Après avoir consacré la valeur constitutionnelle du principe de
libre administration, sans se référer d'ailleurs à une
disposition constitutionnelle précise (
décision n° 79-104
DC du 23 mai 1979
), le Conseil constitutionnel a par la suite veillé
au respect de ce principe par le législateur au cas par cas. Il a en
particulier précisé qu'il impliquait que chaque
collectivité territoriale "
dispose d'un conseil élu
doté
d'attributions effectives
.
" (
décisions
n° 85-196 DC du 8 août 1985 et n° 87-241 du 19 janvier
1988
).
Le Conseil constitutionnel a également considéré que le
législateur ne peut "
méconnaître la
compétence propre des collectivités territoriales
" en
mettant à leur charge des obligations financières qui ne seraient
pas "
définies avec précision quant à leur objet
et à leur portée
" (
décision n° 90-274 DC
du 29 mai 1990
). Il ne peut imposer aux collectivités territoriales
des
contraintes excessives
(
décisions n° 83-168 DC
du 20 janvier 1984
et
n° 98-407 DC du 15 janvier 1998
).
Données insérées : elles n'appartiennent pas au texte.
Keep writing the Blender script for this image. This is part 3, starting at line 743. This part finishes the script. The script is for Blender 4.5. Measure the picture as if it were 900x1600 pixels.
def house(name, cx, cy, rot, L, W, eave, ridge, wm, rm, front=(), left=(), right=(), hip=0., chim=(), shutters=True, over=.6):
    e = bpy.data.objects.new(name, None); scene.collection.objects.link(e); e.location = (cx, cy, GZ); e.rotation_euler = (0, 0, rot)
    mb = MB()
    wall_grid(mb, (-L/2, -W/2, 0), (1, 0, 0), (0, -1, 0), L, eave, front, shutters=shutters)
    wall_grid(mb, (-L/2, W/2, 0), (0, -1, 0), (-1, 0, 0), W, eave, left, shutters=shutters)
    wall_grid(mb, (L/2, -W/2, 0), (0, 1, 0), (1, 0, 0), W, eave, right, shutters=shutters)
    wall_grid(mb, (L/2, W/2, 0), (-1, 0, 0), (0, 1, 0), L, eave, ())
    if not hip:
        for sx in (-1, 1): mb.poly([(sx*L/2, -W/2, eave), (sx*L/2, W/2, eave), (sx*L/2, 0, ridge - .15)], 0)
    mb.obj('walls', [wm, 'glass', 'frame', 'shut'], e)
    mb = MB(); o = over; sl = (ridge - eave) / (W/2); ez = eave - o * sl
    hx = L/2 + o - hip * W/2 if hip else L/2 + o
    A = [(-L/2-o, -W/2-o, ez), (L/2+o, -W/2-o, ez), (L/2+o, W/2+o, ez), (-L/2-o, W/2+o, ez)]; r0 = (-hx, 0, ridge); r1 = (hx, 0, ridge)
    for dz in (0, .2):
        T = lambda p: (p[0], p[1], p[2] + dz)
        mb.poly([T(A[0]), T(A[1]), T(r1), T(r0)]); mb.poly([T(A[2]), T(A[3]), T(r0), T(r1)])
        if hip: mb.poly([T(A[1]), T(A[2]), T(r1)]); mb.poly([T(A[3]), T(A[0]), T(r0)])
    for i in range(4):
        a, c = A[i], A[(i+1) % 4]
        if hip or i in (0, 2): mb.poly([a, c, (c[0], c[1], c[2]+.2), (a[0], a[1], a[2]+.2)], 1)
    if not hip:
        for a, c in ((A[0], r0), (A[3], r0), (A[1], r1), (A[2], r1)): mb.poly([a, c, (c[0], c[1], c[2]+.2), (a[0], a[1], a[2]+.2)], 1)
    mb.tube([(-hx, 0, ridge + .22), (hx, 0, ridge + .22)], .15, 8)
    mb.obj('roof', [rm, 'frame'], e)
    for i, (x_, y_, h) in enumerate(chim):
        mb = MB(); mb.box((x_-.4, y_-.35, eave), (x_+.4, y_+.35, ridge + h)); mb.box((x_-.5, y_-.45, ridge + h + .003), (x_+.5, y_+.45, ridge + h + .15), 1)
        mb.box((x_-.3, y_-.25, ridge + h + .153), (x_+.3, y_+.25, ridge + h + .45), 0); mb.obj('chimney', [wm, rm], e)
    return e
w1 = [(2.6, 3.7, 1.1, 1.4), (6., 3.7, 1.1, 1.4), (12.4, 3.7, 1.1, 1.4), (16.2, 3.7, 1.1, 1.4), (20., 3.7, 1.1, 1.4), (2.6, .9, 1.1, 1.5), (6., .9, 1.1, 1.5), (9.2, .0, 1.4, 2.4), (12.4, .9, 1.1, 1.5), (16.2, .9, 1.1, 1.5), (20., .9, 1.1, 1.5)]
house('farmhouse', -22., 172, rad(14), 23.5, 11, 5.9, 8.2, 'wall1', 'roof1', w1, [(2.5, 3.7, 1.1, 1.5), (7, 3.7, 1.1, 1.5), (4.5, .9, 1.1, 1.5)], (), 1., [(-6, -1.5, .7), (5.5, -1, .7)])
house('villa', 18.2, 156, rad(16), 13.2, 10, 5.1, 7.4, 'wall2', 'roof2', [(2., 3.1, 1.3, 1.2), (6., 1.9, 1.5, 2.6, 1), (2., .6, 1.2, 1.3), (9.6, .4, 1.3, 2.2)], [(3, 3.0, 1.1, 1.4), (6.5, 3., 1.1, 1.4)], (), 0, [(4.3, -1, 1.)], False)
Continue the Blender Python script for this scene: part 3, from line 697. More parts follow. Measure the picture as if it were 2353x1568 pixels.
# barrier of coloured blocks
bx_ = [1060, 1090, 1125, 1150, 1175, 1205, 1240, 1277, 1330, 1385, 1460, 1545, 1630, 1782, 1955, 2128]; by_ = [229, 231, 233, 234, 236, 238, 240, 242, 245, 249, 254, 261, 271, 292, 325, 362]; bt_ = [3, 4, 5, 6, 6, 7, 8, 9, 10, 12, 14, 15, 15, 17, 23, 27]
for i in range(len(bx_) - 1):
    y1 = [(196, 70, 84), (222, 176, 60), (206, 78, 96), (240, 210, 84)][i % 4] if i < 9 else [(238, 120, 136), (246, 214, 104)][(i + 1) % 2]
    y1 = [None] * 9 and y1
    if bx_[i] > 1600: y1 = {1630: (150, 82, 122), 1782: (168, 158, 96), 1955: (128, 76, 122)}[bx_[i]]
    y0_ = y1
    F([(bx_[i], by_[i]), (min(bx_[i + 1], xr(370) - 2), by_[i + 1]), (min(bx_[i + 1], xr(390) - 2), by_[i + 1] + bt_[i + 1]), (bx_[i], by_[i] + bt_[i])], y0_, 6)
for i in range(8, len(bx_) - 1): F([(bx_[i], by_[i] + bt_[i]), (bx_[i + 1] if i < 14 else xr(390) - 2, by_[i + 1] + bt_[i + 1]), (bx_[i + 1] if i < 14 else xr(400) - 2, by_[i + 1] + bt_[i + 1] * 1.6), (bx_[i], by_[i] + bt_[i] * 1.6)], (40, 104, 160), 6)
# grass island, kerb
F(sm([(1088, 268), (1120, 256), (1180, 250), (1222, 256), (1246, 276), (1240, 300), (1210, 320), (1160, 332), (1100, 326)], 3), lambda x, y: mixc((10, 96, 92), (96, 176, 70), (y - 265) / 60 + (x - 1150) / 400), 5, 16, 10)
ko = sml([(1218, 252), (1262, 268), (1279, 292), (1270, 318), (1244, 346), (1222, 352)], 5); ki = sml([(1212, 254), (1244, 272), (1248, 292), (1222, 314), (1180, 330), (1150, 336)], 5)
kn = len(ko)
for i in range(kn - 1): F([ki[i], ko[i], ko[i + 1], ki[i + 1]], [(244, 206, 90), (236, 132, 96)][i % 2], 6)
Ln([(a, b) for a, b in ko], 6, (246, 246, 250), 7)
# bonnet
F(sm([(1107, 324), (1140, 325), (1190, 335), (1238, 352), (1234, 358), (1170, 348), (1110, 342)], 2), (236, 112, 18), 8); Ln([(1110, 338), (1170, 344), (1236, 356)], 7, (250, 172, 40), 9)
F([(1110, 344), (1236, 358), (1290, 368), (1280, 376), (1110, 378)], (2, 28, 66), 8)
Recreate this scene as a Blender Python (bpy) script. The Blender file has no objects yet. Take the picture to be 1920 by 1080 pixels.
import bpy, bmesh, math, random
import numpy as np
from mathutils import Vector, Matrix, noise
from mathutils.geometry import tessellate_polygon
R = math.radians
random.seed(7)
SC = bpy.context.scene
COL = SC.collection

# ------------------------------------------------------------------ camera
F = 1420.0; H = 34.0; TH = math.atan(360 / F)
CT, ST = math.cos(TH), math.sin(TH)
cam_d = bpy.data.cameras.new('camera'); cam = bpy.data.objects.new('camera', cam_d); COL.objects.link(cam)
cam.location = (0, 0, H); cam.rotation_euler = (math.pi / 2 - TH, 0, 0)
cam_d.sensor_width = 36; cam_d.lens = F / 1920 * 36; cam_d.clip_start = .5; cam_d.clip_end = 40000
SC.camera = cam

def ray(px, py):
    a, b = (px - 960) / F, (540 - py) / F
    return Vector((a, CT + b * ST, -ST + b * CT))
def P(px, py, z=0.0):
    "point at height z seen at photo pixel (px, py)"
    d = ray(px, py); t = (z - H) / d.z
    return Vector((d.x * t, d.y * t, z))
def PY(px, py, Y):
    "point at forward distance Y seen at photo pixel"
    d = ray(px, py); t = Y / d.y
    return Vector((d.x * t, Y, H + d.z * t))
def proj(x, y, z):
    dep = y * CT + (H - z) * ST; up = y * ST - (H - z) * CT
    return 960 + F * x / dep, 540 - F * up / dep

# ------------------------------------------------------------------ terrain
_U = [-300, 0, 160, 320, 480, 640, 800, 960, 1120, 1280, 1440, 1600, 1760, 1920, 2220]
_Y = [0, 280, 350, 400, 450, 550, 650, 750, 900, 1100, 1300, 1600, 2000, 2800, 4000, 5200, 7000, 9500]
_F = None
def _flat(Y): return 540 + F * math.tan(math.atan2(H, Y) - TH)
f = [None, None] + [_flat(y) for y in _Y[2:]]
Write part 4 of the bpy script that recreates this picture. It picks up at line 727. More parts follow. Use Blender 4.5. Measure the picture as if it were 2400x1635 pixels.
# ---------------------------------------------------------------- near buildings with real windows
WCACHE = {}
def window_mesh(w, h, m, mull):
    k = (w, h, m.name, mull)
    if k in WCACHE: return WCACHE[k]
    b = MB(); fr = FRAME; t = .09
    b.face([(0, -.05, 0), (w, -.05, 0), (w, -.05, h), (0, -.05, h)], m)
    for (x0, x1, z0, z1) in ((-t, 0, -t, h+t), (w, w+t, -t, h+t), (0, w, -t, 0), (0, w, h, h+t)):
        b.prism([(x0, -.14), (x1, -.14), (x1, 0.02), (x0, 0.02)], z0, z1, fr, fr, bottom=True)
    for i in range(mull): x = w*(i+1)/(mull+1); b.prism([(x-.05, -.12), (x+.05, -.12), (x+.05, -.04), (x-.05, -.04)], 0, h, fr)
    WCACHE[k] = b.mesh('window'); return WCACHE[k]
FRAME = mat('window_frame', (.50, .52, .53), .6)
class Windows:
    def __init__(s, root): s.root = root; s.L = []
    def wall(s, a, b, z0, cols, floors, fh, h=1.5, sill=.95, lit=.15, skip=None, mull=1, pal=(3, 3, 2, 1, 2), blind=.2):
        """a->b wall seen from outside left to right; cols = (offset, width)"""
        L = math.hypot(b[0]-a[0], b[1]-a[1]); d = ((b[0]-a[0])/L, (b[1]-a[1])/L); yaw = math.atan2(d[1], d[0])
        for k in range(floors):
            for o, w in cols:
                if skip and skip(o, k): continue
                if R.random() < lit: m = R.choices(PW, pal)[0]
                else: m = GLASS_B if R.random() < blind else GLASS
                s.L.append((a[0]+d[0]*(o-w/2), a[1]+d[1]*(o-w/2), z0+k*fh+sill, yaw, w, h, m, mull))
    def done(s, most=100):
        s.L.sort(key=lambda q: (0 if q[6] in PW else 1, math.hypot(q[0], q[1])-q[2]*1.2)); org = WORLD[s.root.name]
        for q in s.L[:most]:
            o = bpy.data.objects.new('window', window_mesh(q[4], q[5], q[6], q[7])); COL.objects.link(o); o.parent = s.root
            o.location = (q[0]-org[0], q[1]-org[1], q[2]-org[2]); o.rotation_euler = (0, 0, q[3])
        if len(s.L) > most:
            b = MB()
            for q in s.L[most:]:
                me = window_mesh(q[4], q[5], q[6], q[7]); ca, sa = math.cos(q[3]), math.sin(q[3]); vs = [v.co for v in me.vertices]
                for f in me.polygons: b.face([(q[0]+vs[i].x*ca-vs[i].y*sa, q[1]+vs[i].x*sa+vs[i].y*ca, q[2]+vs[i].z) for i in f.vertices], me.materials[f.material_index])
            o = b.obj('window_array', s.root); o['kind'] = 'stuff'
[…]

Il ne
peut rester
en-deçà de sa compétence
en renvoyant
à une convention conclue entre collectivités territoriales le
soin de fixer les conditions d'exercice des compétences
(
décision n° 95-358 DC du 26 janvier 1995
).
En outre, les règles posées par la loi ne sauraient avoir pour
effet de restreindre les ressources fiscales des collectivités
territoriales au point
d'entraver la libre administration
(
décisions n° 90-277 DC du 25 juillet 1990 et
n° 98-405 DC du 29 décembre 1998
). Dans le même esprit,
si une péréquation peut être mise en oeuvre par
prélèvement sur les ressources des collectivités, ce
prélèvement ne saurait avoir pour conséquence
"
d'entraver la libre administration des collectivités
territoriales concernées et doit être défini avec
précision quant à son objet et à sa
portée
" (
décision n° 91-291 DC du 6 mai
1991
).
Les lois de compétence de 1983 ont donc logiquement tiré les
conséquences du principe constitutionnel de libre administration.